While it was expected that these measures had reduced illegal e-commerce trade, one finding surprised the investigators: the large amount of products made of woolly mammoth ivory. Those products, made from the fossilised tusks of the extinct animals largely mined in Siberia and shipped to China, accounted for some 73 per cent of all advertisements identified in the investigation. “I did not expect that at all,” said Sarah Stoner, WJC’s director of intelligence.

Products included carved figurines selling for as much as US$26,000 as well as jewellery selling for a few hundred US dollars, and cheaper pendants. The trade is legal and has been encouraged by the government as a replacement for elephant ivory for use in traditional artistry, according to WJC.

However, the group warned that trade of this product – by far the most frequently advertised item observed by the investigators – could drive up demand or act as a cover for the sale of elephant ivory. “It is important to consider whether the mammoth ivory trade is susceptible to being used as a method to launder elephant ivory to service traditional ivory markets such as Hong Kong SAR, mainland China, and Japan,” said the group, pointing to recent research showing that in Japan elephant ivory was being sold under this cover.

“It will be important for China to consider the role that the legal mammoth ivory trade is having on potentially perpetuating demand for elephant ivory, and to develop and implement measures to ensure it does not become a threat to wild elephants.”

Undercover operatives working as part of the investigation contacted the 23 traders selling mammoth ivory products and found four out of the 11 that they could contact were “willing and/or able” to source elephant ivory for sale. Items on offer included five whole elephant tusks, as well as jewellery and figurines.

But most of the responses given to the agents suggested sellers felt it was no longer worth the risk to trade elephant ivory after the ban, according to the report. However, the WJC was not able to verify the kind of ivory being sold. Stoner said China’s ban and the subsequent law enforcement actions have had a “profound effect” on elephant ivory trade in the country.

“I’ve really seen a huge change … lots of individuals that we know that were really prolifically trading in [elephant] ivory previously have just walked away from it completely,” she said.
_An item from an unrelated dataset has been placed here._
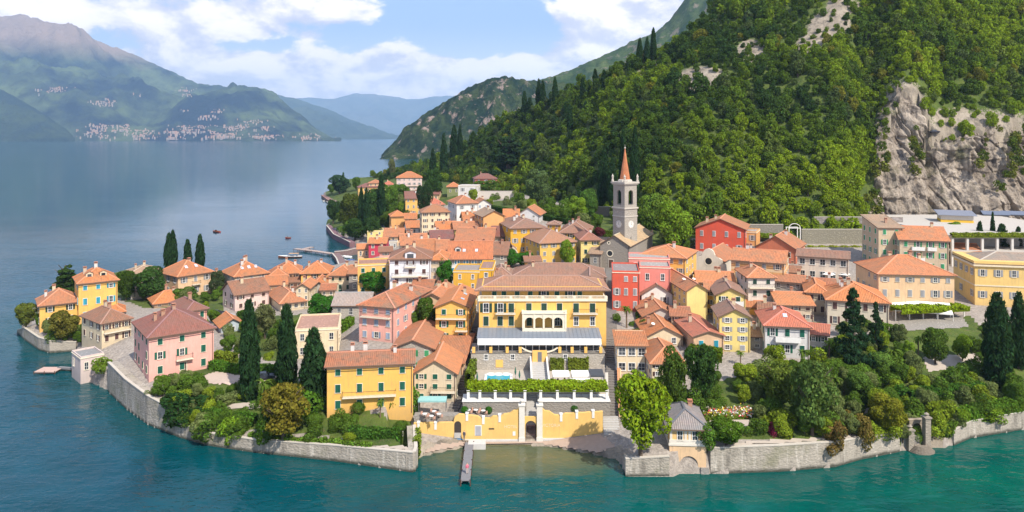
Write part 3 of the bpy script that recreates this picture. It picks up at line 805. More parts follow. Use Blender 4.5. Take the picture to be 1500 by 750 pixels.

However, the scale of the demand for mammoth ivory picked up in their latest investigation has raised new questions for Stoner and her team, especially as Hong Kong approaches putting into force a complete elephant ivory ban next month and Russia has recently placed limits on the export of mammoth ivory.

“There is a lot of demand that we need to understand a lot more about … Even though elephant ivory is banned, elephants still exist out there and they could potentially still be threatened by this,” she said. “We really need more information and assurances about how [mammoth ivory] trade is being regulated – and it’s not being regulated at all at the moment.”